*Work to be completed:* Each line of the material must be repeated precisely, with the pictures left out.

========================

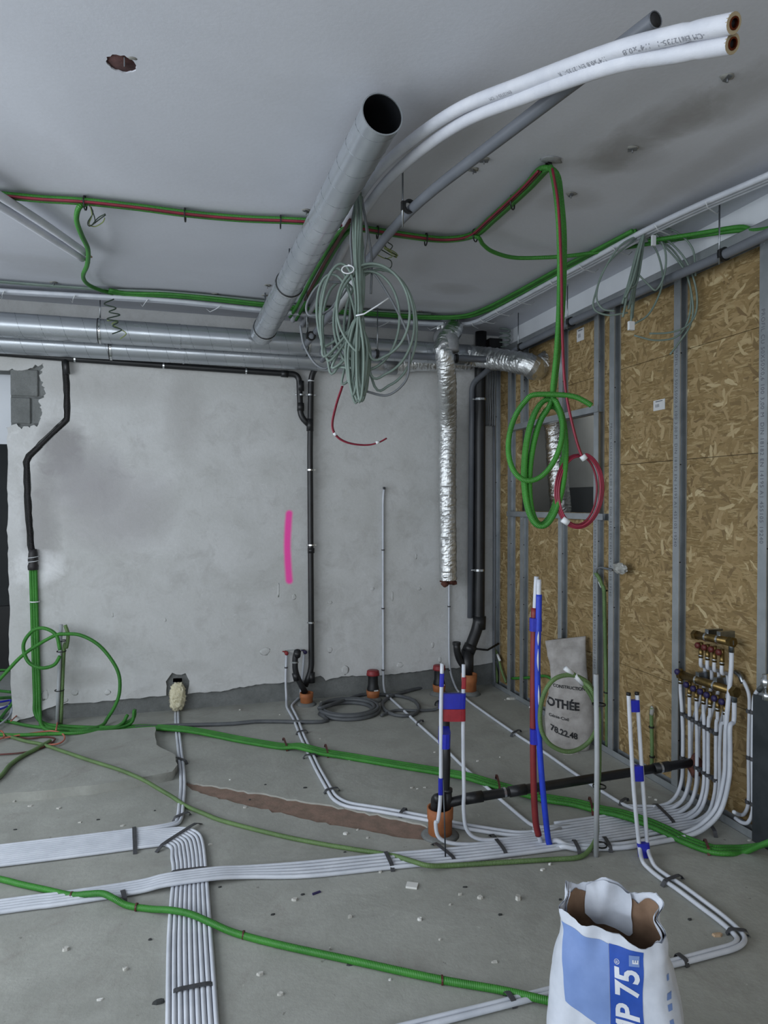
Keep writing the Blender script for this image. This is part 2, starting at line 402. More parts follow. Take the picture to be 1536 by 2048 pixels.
def textmesh(body, size, fn, seg=None, bold=0., shear=0., space=1.0, align='LEFT'):
    """lettering as a mesh; fn maps a flat text point (x, y) to the surface it is printed on"""
    cu = bpy.data.curves.new('t', 'FONT'); cu.body = body; cu.size = size; cu.offset = bold; cu.shear = shear; cu.space_character = space
    cu.resolution_u = 3; cu.align_x = align; cu.fill_mode = 'FRONT'
    ob = bpy.data.objects.new('t', cu); COL.objects.link(ob)
    dg = bpy.context.evaluated_depsgraph_get(); me = bpy.data.meshes.new_from_object(ob.evaluated_get(dg))
    bpy.data.objects.remove(ob); bpy.data.curves.remove(cu)
    bm = bmesh.new(); bm.from_mesh(me); bpy.data.meshes.remove(me)
    if seg:
        for _ in range(4):
            es = [e for e in bm.edges if e.calc_length() > seg]
            if not es: break
            bmesh.ops.subdivide_edges(bm, edges=es, cuts=1); bmesh.ops.triangulate(bm, faces=bm.faces)
    for v in bm.verts: v.co = Vector(fn(v.co.x, v.co.y))
    me = bpy.data.meshes.new('t'); bm.to_mesh(me); bm.free(); me.materials.clear(); return me
def clip(parent, p, d, r, mat='bright_steel', w=.012, name='pipe_clip', lug=None):
    o = link(name, ringmesh(p, d, r+.003, r*.9, w/2, 16), mat, parent)
    if lug is not None:
        p = Vector(p); l = Vector(lug).normalized(); q = p+l*(r+.012)
        link('clip_screw', tubemesh([p+l*r, q], .006, 8), mat, o)
    return o
def foiltube(name, pts, r, parent=None, seed=0, n=30, step=.011, amp=.11, rr=None):
    P = catmull(pts, 12); L = [0]
    for i in range(1, len(P)): L.append(L[-1]+(P[i]-P[i-1]).length)
    m = max(4, int(L[-1]/step)); Q = []; j = 0
    for i in range(m+1):
        s = L[-1]*i/m
        while j < len(L)-2 and L[j+1] < s: j += 1
        u = (s-L[j])/max(1e-9, L[j+1]-L[j]); Q.append(P[j].lerp(P[j+1], min(1, max(0, u))))
    rnd = random.Random(seed)
    def rf(s, th, i, k):
        v = Vector((math.cos(th)*r*9, math.sin(th)*r*9, s*34+seed*7))
        q = noise.noise(v*1.5)*.6+noise.noise(v*3.3)*.5
        low = noise.noise(Vector((seed, s*3.5, 0)))*.6
        return 1+amp*(q+low)+.02*(rnd.random()-.5)
    me = tubemesh(Q, rr or r, n, True, False, rf)
    return link(name, me, 'foil', parent, pts[0])
ORD = ['first', 'second', 'third', 'fourth', 'fifth', 'sixth', 'seventh', 'eighth', 'ninth', 'tenth', 'eleventh', 'twelfth', 'thirteenth']
def lump(name, c, rx, rz, mat, parent, seed, dy=.006):
    bm = bmesh.new(); bmesh.ops.create_icosphere(bm, subdivisions=2, radius=1)
    for v in bm.verts:
        k = 1+.45*noise.noise(v.co*2.1+Vector((seed*3.1, 0, 0)))
        v.co = Vector((v.co.x*rx*k, v.co.y*dy*k, v.co.z*rz*k))+Vector(c)
    return link(name, frm(bm, True), mat, parent)
# ================================================================ the setting
def jit(pts, a, seed=1, step=.03):
    """roughen an open 2-D line"""
    rnd = random.Random(seed); out = []
    for i in range(len(pts)-1):
        p, q = Vector(pts[i]), Vector(pts[i+1]); m = max(1, int((q-p).length/step))
        for k in range(m):
            v = p.lerp(q, k/m); out.append((v.x+(rnd.random()-.5)*a, v.y+(rnd.random()-.5)*a))
    out.append(tuple(pts[-1])); return out
xz = lambda L: [(p[0], p[2]) for p in L]
xy = lambda L: [(p[0], p[1]) for p in L]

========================

*Task solution:*
Keep writing the Blender script for this image. This is part 2, starting at line 402. More parts follow. Take the picture to be 1536 by 2048 pixels.
def textmesh(body, size, fn, seg=None, bold=0., shear=0., space=1.0, align='LEFT'):
    """lettering as a mesh; fn maps a flat text point (x, y) to the surface it is printed on"""
    cu = bpy.data.curves.new('t', 'FONT'); cu.body = body; cu.size = size; cu.offset = bold; cu.shear = shear; cu.space_character = space
    cu.resolution_u = 3; cu.align_x = align; cu.fill_mode = 'FRONT'
    ob = bpy.data.objects.new('t', cu); COL.objects.link(ob)
    dg = bpy.context.evaluated_depsgraph_get(); me = bpy.data.meshes.new_from_object(ob.evaluated_get(dg))
    bpy.data.objects.remove(ob); bpy.data.curves.remove(cu)
    bm = bmesh.new(); bm.from_mesh(me); bpy.data.meshes.remove(me)
    if seg:
        for _ in range(4):
            es = [e for e in bm.edges if e.calc_length() > seg]
            if not es: break
            bmesh.ops.subdivide_edges(bm, edges=es, cuts=1); bmesh.ops.triangulate(bm, faces=bm.faces)
    for v in bm.verts: v.co = Vector(fn(v.co.x, v.co.y))
    me = bpy.data.meshes.new('t'); bm.to_mesh(me); bm.free(); me.materials.clear(); return me
def clip(parent, p, d, r, mat='bright_steel', w=.012, name='pipe_clip', lug=None):
    o = link(name, ringmesh(p, d, r+.003, r*.9, w/2, 16), mat, parent)
    if lug is not None:
        p = Vector(p); l = Vector(lug).normalized(); q = p+l*(r+.012)
        link('clip_screw', tubemesh([p+l*r, q], .006, 8), mat, o)
    return o
def foiltube(name, pts, r, parent=None, seed=0, n=30, step=.011, amp=.11, rr=None):
    P = catmull(pts, 12); L = [0]
    for i in range(1, len(P)): L.append(L[-1]+(P[i]-P[i-1]).length)
    m = max(4, int(L[-1]/step)); Q = []; j = 0
    for i in range(m+1):
        s = L[-1]*i/m
        while j < len(L)-2 and L[j+1] < s: j += 1
        u = (s-L[j])/max(1e-9, L[j+1]-L[j]); Q.append(P[j].lerp(P[j+1], min(1, max(0, u))))
    rnd = random.Random(seed)
    def rf(s, th, i, k):
        v = Vector((math.cos(th)*r*9, math.sin(th)*r*9, s*34+seed*7))
        q = noise.noise(v*1.5)*.6+noise.noise(v*3.3)*.5
        low = noise.noise(Vector((seed, s*3.5, 0)))*.6
        return 1+amp*(q+low)+.02*(rnd.random()-.5)
    me = tubemesh(Q, rr or r, n, True, False, rf)
    return link(name, me, 'foil', parent, pts[0])
ORD = ['first', 'second', 'third', 'fourth', 'fifth', 'sixth', 'seventh', 'eighth', 'ninth', 'tenth', 'eleventh', 'twelfth', 'thirteenth']
def lump(name, c, rx, rz, mat, parent, seed, dy=.006):
    bm = bmesh.new(); bmesh.ops.create_icosphere(bm, subdivisions=2, radius=1)
    for v in bm.verts:
        k = 1+.45*noise.noise(v.co*2.1+Vector((seed*3.1, 0, 0)))
        v.co = Vector((v.co.x*rx*k, v.co.y*dy*k, v.co.z*rz*k))+Vector(c)
    return link(name, frm(bm, True), mat, parent)
# ================================================================ the setting
def jit(pts, a, seed=1, step=.03):
    """roughen an open 2-D line"""
    rnd = random.Random(seed); out = []
    for i in range(len(pts)-1):
        p, q = Vector(pts[i]), Vector(pts[i+1]); m = max(1, int((q-p).length/step))
        for k in range(m):
            v = p.lerp(q, k/m); out.append((v.x+(rnd.random()-.5)*a, v.y+(rnd.random()-.5)*a))
    out.append(tuple(pts[-1])); return out
xz = lambda L: [(p[0], p[2]) for p in L]
xy = lambda L: [(p[0], p[1]) for p in L]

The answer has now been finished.